The G-20 nations, which account for 85 percent of global trade, admitted that protectionism has been rising since the financial crisis, and said that new trade restrictions in the group had reached the highest monthly average registered since the WTO began monitoring in 2009.

“We note with concern that despite the G-20’s repeated pledge, the stock of restrictive measure affecting trade in goods and services has continued to rise,” they said in the statement.

They pledged to oppose trade protectionism and reiterated a promise not to add new protective measures until 2018.

Global trade is expected to grow at a tepid 2.8 percent in 2016, the World Trade Organization (WTO) said in April.

And this year is expected to be the fifth in a row where trade grew at less than three percent — its weakest sustained level in 30 years, WTO Director-General Roberto Azevedo said on Friday ahead of the talks.

To combat the global slowdown, the ministers said they agreed to improve global trade governance and to work towards easing and liberalizing trade.

Concerns over China’s production overcapacity in steel have led to trade disputes with the EU and U.S., and China’s vice commerce minister Wang Shouwen said Sunday that the G-20 economies “have realized the necessity to take global cooperation to handle the challenge caused by production overcapacity. But despite claims that China is dumping steel in foreign markets, he said “China’s effort in (handling) over capacity has been highly recognized” by the group.

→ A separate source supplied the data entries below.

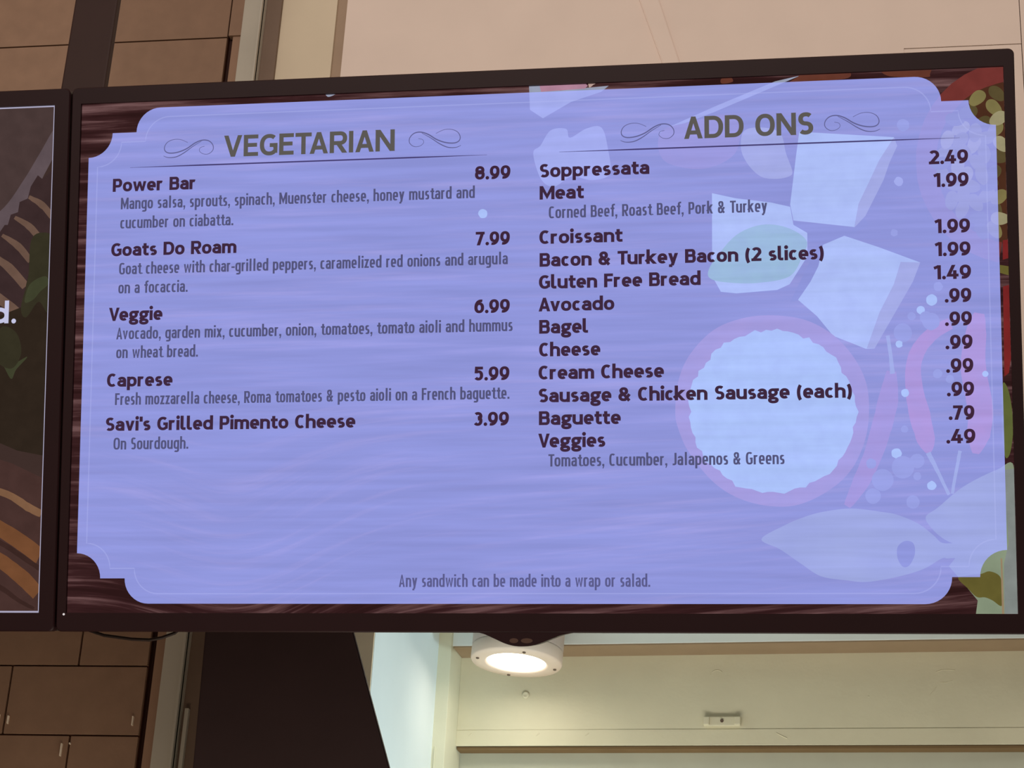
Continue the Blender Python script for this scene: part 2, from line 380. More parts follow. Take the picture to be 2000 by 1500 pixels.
TEXT = [('head', 'VEGETARIAN', 317.5, 685.4, 126.7),
('head', 'ADD ONS', 1285.8, 1545.9, 123.9),
('item', 'Power Bar', 74.7, 258.2, 193.5),
('desc', 'Mango salsa, sprouts, spinach, Muenster cheese, honey mustard and', 93.7, 855.1, 231.7),
('desc', 'cucumber on ciabatta.', 93.6, 341.0, 273.2),
('item', 'Goats Do Roam', 75.2, 349.3, 332.4),
('desc', 'Goat cheese with char-grilled peppers, caramelized red onions and arugula', 93.7, 924.3, 371.6),
('desc', 'on a focaccia.', 93.3, 244.8, 412.1),
('item', 'Veggie', 73.9, 191.7, 470.4),
('desc', 'Avocado, garden mix, cucumber, onion, tomatoes, tomato aioli and hummus', 91.4, 935.1, 509.7),
('desc', 'on wheat bread.', 92.5, 270.3, 549.6),
('item', 'Caprese', 73.9, 217.1, 609.9),
('desc', 'Fresh mozzarella cheese, Roma tomatoes & pesto aioli on a French baguette.', 92.7, 928.3, 648.3),
('item', "Savi's Grilled Pimento Cheese", 73.5, 609.3, 702.6),
('desc', 'On Sourdough.', 92.0, 254.1, 741.8),
('price', '8.99', 855.2, 929.1, 193.5),
('price', '7.99', 857.5, 928.4, 331.0),
('price', '6.99', 855.5, 928.8, 471.6),
('price', '5.99', 855.9, 928.5, 609.9),
('price', '3.99', 854.7, 927.9, 702.5),
('item', 'Soppressata', 989.6, 1214.9, 193.7),
('item', 'Meat', 989.8, 1080.9, 239.7),
('desc', 'Corned Beef, Roast Beef, Pork & Turkey', 1008.8, 1451.3, 279.2),
('item', 'Croissant', 989.4, 1159.8, 331.9),
('item', 'Bacon & Turkey Bacon (2 slices)', 990.0, 1562.1, 378.9),
('item', 'Gluten Free Bread', 988.7, 1317.0, 424.6),
('item', 'Avocado', 988.0, 1142.7, 471.0),
('item', 'Bagel', 989.4, 1089.8, 516.6),
('item', 'Cheese', 989.3, 1114.2, 563.3),
('item', 'Cream Cheese', 988.3, 1242.2, 610.2),
('item', 'Sausage & Chicken Sausage (each)', 988.2, 1612.6, 656.8),
('item', 'Baguette', 989.2, 1155.1, 702.8),
('item', 'Veggies', 987.8, 1124.1, 748.3),
('desc', 'Tomatoes, Cucumber, Jalapenos & Greens', 1008.6, 1479.5, 786.7),
('price', '2.49', 1770.9, 1847.2, 193.4),
('price', '1.99', 1778.7, 1847.1, 239.8),
('price', '1.99', 1778.9, 1847.6, 332.7),
('price', '1.99', 1778.4, 1847.4, 378.8),
('price', '1.49', 1775.0, 1847.4, 425.1),
('price', '.99', 1796.0, 1846.8, 471.5),
('price', '.99', 1795.4, 1846.8, 517.9),
('price', '.99', 1795.4, 1847.0, 564.1),
('price', '.99', 1795.6, 1847.4, 610.7),
('price', '.99', 1796.0, 1847.8, 657.0),
('price', '.79', 1798.4, 1847.2, 703.5),
('price', '.49', 1792.8, 1848.0, 749.6),
('foot', 'Any sandwich can be made into a wrap or salad.', 703.7, 1212.1, 1027.3)]
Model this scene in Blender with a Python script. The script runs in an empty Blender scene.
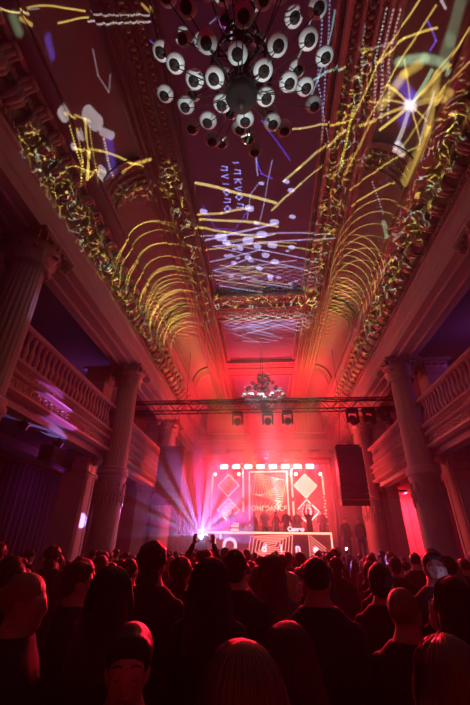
import bpy, bmesh, math, random
from math import sin, cos, pi, radians as rad, sqrt
from mathutils import Vector, Matrix

random.seed(7)
SC = bpy.context.scene
COL = SC.collection
# ------------------------------------------------------------------ camera
cam_d = bpy.data.cameras.new('camera')
cam = bpy.data.objects.new('camera', cam_d)
COL.objects.link(cam)
cam_d.sensor_fit = 'VERTICAL'; cam_d.sensor_height = 36.0; cam_d.lens = 353.0/705.0*36.0
cam_d.clip_start = 0.05; cam_d.clip_end = 200
yaw, pit, rol = rad(-5.0), rad(29.2), rad(0.8)
Fv = Vector((sin(yaw)*cos(pit), cos(yaw)*cos(pit), sin(pit)))
R0 = Vector((cos(yaw), -sin(yaw), 0)); U0 = R0.cross(Fv)
Rv = R0*cos(rol)+U0*sin(rol); Uv = U0*cos(rol)-R0*sin(rol)
M = Matrix((Rv, Uv, -Fv)).transposed().to_4x4()
M.translation = Vector((0.1, 0, 1.8))
cam.matrix_world = M
SC.camera = cam
SC.view_settings.view_transform = 'Standard'
SC.view_settings.look = 'None'
SC.view_settings.gamma = 1.0
SC.view_settings.use_curve_mapping = False
SC.view_settings.exposure = -0.2
SC.cycles.use_denoising = True
SC.cycles.max_bounces = 4
SC.cycles.diffuse_bounces = 2
SC.cycles.volume_bounces = 0
SC.cycles.sample_clamp_indirect = 3.0
SC.cycles.use_light_tree = True
SC.cycles.volume_step_rate = 2.0
# ------------------------------------------------------------------ world: thin stage haze filling the hall
W = bpy.data.worlds.new('world'); SC.world = W; W.use_nodes = True
wn = W.node_tree; wn.nodes.clear()
wo = wn.nodes.new('ShaderNodeOutputWorld')
wb = wn.nodes.new('ShaderNodeBackground'); wb.inputs[0].default_value = (0.02, 0.001, 0.003, 1); wb.inputs[1].default_value = 0.2
wv = wn.nodes.new('ShaderNodeVolumeScatter'); wv.inputs['Color'].default_value = (1, 1, 1, 1)
wv.inputs['Density'].default_value = 0.004; wv.inputs['Anisotropy'].default_value = 0.2
wn.links.new(wb.outputs[0], wo.inputs[0]); wn.links.new(wv.outputs[0], wo.inputs[1])

# ------------------------------------------------------------------ lights
SCX = 0.15      # stage centre
def light(name, kind, loc, energy, color, target=None, size=0.1, spot=None, blend=0.5, sy=None):
    d = bpy.data.lights.new(name, kind); d.energy = energy; d.color = color
    if kind == 'AREA':
        d.size = size
        if sy: d.shape = 'RECTANGLE'; d.size_y = sy
    else: d.shadow_soft_size = size
    if kind == 'SPOT': d.spot_size = rad(spot); d.spot_blend = blend
    o = bpy.data.objects.new(name, d); COL.objects.link(o); o.location = loc
    if target is not None:
        o.rotation_euler = (Vector(target)-Vector(loc)).to_track_quat('-Z', 'Y').to_euler()
    return o
RED = (1.0, 0.008, 0.03)
PINK = (1.0, 0.055, 0.07)
MAG = (0.9, 0.03, 0.30)
# stage wash from the stage truss out over the crowd
for x in (-2.95, -1.35, 1.7, 3.25):
    light('stage_wash_lamp', 'SPOT', (x, 20.6, 5.7), 650, RED, (x*1.4, 7, 1.2), 0.12, 74, 0.9)
light('stage_back_lamp', 'POINT', (SCX-1.5, 21.9, 5.9), 1500, PINK, size=0.2)
light('stage_back_lamp', 'POINT', (SCX+1.5, 21.9, 5.9), 1500, PINK, size=0.2)
light('stage_back_lamp', 'POINT', (SCX-2.4, 21.7, 3.6), 800, PINK, size=0.2)
light('stage_back_lamp', 'POINT', (SCX+2.4, 21.7, 3.6), 800, PINK, size=0.2)
light('stage_up_lamp', 'SPOT', (SCX, 21.0, 6.5), 5500, RED, (SCX, 25.5, 11), 0.2, 150, 0.8)
# red back fill added at the front truss; narrow rim spots over the stage
for x, tx in ((-4.2, -1.6), (-1.2, -.5), (1.6, .5), (4.4, 1.5)):
    light('crowd_back_fill', 'SPOT', (x, 17.1, 7.8), 300, RED, (tx, 3.0, 1.2), 0.12, 34, 0.9)
for x, tx in ((-2.4, -1.2), (.2, 0), (2.8, 1.2)):
    light('crowd_rim_lamp', 'SPOT', (x, 20.6, 6.0), 15000, RED, (tx, 2.6, 1.0), 0.12, 22, 0.9)
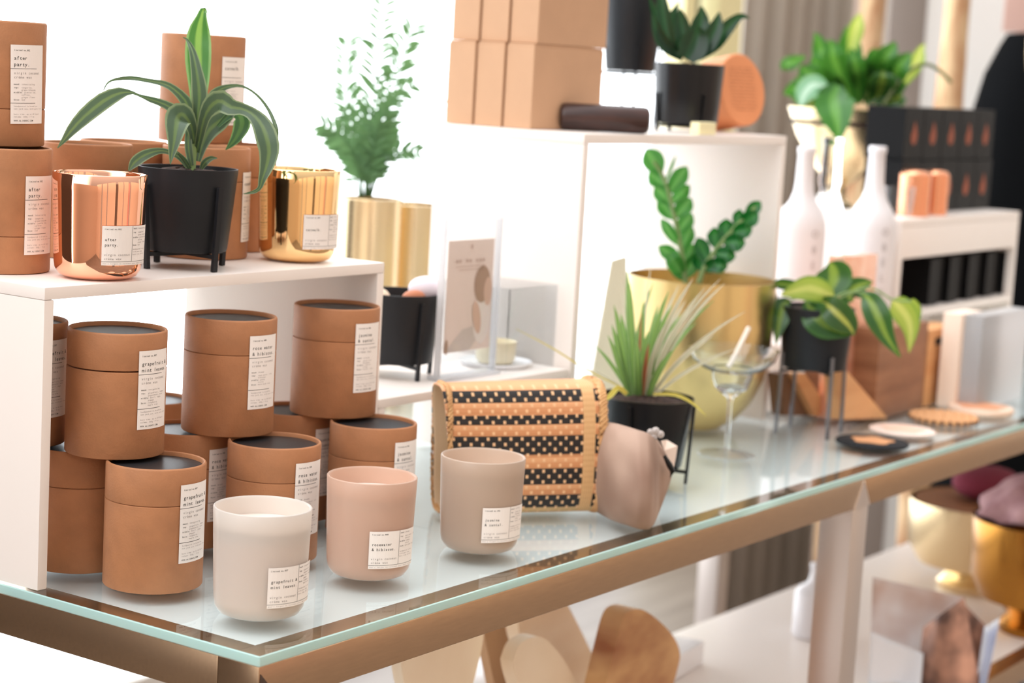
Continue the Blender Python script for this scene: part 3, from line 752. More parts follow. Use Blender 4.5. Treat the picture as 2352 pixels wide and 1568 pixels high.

“While some other countries are talking about how to cut down production, Chinese government has already taken measures which have been effective.”

Meanwhile Britain’s referendum vote to leave the European Union has added new concerns for the recovery of global economic and trade growth.

“Britain leaving the European Union will definitely has some impact on global trade, especially short-term investment,” China’s Wang commented.

The group also vowed to cut down global trade cost by 15 percent, without giving a due date.